Pierre d’Itheau, Gouverneur de Boulay pour le compte d’Henriette de Lorraine, princesse de Phalsbourg, envoya deux enquêteurs visiter les lieux, lui-même ne s’y hasardant pas, car dans les villages éloignés de Saint-Avold, écrivait-il, abordent ordinairement toutes sortes de parties (groupes de soldats) qui courent et ravagent le pays et font prisonniers tous ceulx qu’ils rencontrent sans distinction. Les renseignements rapportés montrent l’état pitoyable du village. On y dénombrait à peine 4 feux et demi (une vingtaine d’habitants). La moitresse et la presque totalité des maisons était en ruines et les moulins ne valaient guère mieux. Le moulin-bas est qualifié de ruiné entièrement pour avoir esté bruslé et réduit à néant, ny ayant rien que les cendres couvertes de buissons... La tradition orale rapporte qu’à l’actuel emplacement de la maison Kirch-Bour, un cerisier bien charpenté avait carrément poussé dans les murs effondrés de la maisonnée ravagée de l’époque.

Le journal du Prieur du Couvent de Longeville-lès-Saint-Avold, Dom Cassien Bigot, relate l’apparition de cannibalisme, les meutes de loups rôdant dans les villages désertés, dévorant les cadavres laissés sans sépulture, arrachant les autres à la terre des cimetières…Les rares habitants de la région étaient si hâves et si défaicts qu’on les prendroit pour des squelettes et anatomies. Une partie des Farébersvillois avait pris le chemin de l’exil vers des régions et des villes moins exposées, comme Luxembourg ou Cologne.

En 1662, lorsque le retour de la paix fut enfin effectif dans la région de Saint-Avold, Farébersviller n’était plus que l’ombre de ce qu’il avait été vers 1625-1630.

Une trentaine d’habitants pauvres et couverts de dettes, quelques masures plus ou moins réfectionnées au milieu de murs calcinés, des écuries et des granges vides, les champs couverts de broussailles depuis des décennies, voilà ce qui restait d’un village jadis prospère ! Les réquisitions de bétail, l’insécurité et l’abandon des terres avaient pratiquement vidé les écuries ou ce qui en restait, et couvert les champs de haies et de buissons. Seuls les porcs prospéraient dans ces grandes étendues où ils pouvaient se nourrir en toute quiétude puisque désormais la plupart des propriétaires des champs étaient morts et l’administration forestière pratiquement impuissante. On dénombrait 48 porcs à Farébersviller en 1662, ils étaient 102 l’année suivante et 112 en 1680.

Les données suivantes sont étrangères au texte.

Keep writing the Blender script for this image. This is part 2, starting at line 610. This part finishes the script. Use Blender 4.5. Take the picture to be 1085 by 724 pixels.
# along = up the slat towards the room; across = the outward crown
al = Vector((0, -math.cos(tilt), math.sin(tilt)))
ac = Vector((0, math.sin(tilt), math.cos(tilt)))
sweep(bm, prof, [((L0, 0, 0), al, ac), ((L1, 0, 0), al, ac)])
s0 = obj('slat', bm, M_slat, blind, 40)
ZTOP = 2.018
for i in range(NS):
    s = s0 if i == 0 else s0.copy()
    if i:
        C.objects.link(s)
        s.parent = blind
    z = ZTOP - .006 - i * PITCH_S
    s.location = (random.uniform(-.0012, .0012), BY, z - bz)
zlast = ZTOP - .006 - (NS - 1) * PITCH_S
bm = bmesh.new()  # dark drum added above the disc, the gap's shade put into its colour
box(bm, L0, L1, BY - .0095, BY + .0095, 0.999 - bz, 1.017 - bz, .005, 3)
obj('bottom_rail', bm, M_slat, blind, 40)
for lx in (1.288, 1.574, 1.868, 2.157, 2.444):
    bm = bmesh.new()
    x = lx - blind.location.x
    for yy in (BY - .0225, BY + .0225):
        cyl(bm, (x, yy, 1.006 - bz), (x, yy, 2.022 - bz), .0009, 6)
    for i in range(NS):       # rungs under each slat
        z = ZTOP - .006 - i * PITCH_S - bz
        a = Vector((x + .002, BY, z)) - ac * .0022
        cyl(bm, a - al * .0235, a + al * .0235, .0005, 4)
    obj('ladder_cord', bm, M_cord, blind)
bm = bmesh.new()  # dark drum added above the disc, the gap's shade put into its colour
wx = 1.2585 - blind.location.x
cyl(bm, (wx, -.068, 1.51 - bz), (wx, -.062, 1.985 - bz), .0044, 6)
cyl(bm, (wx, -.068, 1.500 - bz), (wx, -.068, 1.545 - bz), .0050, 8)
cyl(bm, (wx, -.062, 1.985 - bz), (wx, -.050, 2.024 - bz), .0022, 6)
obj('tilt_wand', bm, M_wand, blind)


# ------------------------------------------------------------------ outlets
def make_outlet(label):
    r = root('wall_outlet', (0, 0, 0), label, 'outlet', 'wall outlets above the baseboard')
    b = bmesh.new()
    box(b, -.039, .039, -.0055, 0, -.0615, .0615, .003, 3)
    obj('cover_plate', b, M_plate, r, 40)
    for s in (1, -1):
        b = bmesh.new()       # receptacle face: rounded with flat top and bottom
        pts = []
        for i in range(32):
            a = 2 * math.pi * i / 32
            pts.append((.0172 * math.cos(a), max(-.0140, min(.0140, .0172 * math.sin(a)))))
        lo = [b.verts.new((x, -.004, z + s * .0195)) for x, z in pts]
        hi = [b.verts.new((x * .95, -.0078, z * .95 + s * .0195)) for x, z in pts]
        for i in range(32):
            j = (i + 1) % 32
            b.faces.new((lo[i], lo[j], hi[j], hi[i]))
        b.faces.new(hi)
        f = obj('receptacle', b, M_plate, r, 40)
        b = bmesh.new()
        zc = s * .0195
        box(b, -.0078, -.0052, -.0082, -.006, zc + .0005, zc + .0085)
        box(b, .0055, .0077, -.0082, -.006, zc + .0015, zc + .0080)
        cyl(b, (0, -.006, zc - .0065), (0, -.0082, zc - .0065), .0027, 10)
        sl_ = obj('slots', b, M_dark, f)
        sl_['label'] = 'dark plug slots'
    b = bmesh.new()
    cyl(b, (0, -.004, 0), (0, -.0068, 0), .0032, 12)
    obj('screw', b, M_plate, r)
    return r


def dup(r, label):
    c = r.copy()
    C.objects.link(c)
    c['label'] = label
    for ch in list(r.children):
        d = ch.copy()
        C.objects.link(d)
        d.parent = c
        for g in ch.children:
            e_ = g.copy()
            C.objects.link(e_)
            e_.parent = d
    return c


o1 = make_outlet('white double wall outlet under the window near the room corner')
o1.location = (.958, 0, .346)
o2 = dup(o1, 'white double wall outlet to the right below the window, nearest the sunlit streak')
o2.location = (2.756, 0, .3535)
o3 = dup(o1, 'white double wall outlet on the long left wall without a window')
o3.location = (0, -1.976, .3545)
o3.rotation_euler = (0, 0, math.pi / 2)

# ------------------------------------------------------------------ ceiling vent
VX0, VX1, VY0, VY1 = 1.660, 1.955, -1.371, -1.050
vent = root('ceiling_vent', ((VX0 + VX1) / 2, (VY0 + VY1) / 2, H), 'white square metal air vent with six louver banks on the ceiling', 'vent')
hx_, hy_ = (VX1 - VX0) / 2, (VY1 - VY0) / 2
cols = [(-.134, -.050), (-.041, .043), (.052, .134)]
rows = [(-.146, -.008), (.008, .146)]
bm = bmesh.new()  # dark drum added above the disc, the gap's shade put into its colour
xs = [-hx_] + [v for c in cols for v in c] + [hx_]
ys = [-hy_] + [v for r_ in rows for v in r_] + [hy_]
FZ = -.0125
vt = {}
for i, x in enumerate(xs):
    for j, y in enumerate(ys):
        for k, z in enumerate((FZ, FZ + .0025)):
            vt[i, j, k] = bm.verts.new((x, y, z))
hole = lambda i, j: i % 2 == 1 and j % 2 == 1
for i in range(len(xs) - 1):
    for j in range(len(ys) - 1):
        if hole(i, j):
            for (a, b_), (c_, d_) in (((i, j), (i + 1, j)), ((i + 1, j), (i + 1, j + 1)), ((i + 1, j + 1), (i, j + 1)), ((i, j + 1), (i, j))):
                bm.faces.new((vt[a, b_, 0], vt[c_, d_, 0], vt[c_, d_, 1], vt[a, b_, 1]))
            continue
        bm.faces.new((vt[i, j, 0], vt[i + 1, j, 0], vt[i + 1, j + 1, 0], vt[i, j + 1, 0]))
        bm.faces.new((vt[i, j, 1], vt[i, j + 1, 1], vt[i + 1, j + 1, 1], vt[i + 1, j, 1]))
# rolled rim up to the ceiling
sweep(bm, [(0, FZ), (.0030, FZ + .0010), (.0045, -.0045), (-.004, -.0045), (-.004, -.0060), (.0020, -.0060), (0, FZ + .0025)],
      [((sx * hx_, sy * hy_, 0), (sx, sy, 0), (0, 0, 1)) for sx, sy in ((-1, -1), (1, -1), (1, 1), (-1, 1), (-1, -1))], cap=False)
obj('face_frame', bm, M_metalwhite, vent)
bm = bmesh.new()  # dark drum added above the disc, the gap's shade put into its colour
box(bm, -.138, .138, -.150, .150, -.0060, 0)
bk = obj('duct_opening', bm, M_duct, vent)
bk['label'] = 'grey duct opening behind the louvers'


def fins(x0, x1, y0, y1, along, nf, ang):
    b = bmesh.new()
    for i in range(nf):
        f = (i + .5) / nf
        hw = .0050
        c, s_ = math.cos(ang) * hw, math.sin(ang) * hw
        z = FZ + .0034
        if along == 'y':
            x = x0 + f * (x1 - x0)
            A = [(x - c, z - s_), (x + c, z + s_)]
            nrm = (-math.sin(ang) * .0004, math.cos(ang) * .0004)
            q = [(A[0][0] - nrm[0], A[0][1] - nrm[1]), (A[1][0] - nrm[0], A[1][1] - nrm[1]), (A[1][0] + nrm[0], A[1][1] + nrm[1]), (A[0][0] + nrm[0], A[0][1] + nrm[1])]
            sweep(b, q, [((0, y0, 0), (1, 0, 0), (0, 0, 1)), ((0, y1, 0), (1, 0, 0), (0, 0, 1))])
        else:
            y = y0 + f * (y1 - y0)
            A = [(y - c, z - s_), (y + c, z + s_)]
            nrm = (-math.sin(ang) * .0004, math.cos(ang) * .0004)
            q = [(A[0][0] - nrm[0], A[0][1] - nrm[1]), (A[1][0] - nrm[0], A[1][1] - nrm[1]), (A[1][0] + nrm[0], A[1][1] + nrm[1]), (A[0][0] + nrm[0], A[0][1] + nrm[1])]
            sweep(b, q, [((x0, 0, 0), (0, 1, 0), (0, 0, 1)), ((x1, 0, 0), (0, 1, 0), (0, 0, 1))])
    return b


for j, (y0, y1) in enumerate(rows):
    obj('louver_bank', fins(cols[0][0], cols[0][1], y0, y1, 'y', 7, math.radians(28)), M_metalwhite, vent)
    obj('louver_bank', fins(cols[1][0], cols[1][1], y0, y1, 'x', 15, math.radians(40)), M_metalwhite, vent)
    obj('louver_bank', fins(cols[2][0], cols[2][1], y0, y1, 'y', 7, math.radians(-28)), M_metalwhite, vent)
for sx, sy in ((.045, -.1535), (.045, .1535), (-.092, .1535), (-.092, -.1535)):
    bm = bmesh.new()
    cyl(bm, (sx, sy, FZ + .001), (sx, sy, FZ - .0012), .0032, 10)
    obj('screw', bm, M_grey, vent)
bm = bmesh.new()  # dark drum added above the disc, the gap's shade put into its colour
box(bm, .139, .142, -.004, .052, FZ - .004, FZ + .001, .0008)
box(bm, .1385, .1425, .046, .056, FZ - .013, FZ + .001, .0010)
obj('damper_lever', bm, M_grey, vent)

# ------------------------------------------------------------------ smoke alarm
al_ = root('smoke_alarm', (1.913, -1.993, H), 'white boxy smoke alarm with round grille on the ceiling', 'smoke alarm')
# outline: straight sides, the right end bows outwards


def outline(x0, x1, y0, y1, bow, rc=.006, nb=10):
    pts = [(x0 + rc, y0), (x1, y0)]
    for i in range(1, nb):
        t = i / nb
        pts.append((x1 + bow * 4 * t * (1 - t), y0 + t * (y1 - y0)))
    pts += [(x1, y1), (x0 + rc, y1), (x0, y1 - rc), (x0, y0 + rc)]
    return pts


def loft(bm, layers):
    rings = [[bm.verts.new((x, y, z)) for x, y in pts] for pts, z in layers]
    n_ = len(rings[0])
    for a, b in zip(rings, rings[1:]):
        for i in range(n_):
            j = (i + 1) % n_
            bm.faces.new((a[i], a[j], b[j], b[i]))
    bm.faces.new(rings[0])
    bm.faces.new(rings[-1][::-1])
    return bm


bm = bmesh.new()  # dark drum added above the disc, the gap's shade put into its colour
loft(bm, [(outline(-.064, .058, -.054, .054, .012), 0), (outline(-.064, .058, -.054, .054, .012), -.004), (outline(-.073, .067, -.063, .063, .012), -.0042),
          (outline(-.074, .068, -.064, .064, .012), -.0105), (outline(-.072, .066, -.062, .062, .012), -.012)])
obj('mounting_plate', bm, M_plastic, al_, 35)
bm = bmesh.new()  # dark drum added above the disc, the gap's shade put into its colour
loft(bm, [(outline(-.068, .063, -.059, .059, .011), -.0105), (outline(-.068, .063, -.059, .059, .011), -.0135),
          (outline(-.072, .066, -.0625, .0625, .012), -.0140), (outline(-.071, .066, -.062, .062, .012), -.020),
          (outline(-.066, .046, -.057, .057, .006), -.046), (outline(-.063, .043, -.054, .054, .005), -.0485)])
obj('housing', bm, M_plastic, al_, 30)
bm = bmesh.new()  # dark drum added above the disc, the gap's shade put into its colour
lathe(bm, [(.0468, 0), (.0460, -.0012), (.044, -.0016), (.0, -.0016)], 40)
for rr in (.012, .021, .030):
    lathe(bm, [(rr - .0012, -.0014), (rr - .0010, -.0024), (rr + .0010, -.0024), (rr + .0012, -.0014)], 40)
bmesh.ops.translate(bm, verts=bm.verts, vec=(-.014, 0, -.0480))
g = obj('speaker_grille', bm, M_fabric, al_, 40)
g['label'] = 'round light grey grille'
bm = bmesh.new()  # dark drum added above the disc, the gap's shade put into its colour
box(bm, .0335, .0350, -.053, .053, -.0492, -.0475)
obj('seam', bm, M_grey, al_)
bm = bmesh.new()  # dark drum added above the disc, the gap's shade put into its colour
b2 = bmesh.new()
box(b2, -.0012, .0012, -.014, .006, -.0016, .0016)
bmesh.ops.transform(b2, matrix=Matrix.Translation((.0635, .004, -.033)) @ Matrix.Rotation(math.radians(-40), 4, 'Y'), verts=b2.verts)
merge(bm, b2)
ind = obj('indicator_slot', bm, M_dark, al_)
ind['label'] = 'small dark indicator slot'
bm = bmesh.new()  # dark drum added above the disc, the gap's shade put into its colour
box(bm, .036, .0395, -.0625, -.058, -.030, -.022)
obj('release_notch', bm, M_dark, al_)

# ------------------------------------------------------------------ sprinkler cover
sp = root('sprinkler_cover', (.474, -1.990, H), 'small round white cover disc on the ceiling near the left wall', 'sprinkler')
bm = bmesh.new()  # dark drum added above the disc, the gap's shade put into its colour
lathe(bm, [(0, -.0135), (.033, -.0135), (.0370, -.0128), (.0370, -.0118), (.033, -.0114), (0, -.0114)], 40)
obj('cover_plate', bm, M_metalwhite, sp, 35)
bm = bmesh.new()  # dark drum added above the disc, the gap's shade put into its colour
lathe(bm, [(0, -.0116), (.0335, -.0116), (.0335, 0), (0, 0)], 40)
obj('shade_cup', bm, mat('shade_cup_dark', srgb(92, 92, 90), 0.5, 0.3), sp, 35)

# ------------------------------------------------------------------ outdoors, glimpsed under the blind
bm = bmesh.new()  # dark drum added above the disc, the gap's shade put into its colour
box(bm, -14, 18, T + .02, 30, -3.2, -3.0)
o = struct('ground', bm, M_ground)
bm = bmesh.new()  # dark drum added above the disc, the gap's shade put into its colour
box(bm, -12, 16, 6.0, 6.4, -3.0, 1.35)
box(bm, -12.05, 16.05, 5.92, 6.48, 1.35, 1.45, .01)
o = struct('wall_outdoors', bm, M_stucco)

En 1690, Laurent Egloff fait cette intéressante déposition : la feste de leur village tombe le dimanche après la décollation de Saint Jean, qu’ils ont certains prés dans le village qu’ils tiennent enbannés (=interdits d’accès) jusqu’au jour de ladite feste, lesquels ils ferment pour y mettre le bestail affin que tout le monde puisse aller à l’église le jour de ladite feste.